Walter Mosley is best known as a writer of the Easy Rawlings detective series, but he's written in many other genres and about politics. Last Saturday (March 12, 2011), he visited the St. Louis County Library to discuss his latest title, When the Thrill is Gone, covering the latest adventures of private investigator Leonid McGill. Around 100 people attended.
Mosley can be brutally candid, but his tone is never harsh and it is leavened by a dry sense of humor. Some quotes, some thoughts, some insights:
- With fiction you write what you mean to say. With non-fiction most authors bring an agenda to their subject.
- On editing the N Word out of Huckleberry Finn: Better to not read a book than change their book.
- For aspiring writers: "Write every day. It's about finding the writer inside of you. Write about the same thing every day."
- "If you see what's in store for the protagonists after the end it's a good ending."
- On Easy Rawlings: He was a tribute to my father and his generation. But that world of the 1950s Watts was one of certainty and predictability (such as they both were). America is no longer than country and the world is no longer that world, so Easy Rawlings stories were inappropriate to the times. That's why he created Leonid McGill.
- He gives short readings so people will buy his books and not feel like they just heard it all.
- On Leonid's son: "Twill is my favorite character that I ever wrote. Twill is certainly a sociopath . . . an unrepentant sociopath." Twill sees clearly because that is the world we live in.
- He was asked the inevitable "Who were your favorite writer's growing up?" He said all other authors will lie answering this one.
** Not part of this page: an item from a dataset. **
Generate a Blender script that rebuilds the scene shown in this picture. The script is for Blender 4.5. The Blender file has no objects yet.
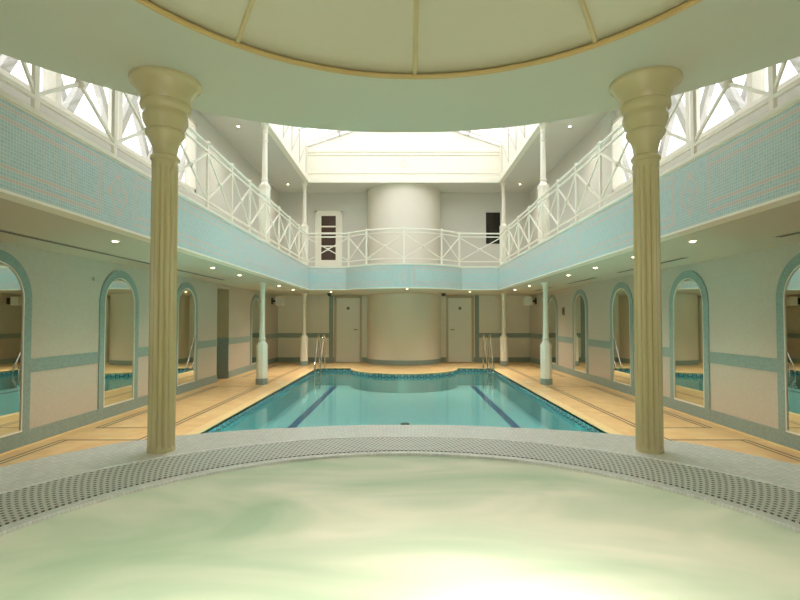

He did a delightful riff on how the author will notice the questioner is a black female, so the author will name black female authors through time, ending with Alice Walker and Toni Morrison. (Pause.) "In reality it's Nancy Drew" because the author was too old for Toni Morrison to affect him or her. He said if an 8 year-old read Toni Morrison "she'd kill herself or her mother."
- He said he read Marvel comics growing up, mentioning the Fantastic Four before calling Spiderman the first black super-hero because Peter Parker could never make any money, everyone's afraid of him wherever he goes, he got his uncle killed, he saves the city but never gets any credit for it . . .
- Most authors don't write about friendships between men. That's one thing he's attempting to do in the McGill series.
All-in-all, I left inspired and excited about writing. Whether or not you've read any of his books, don't miss a chance to hear him if he lands near you!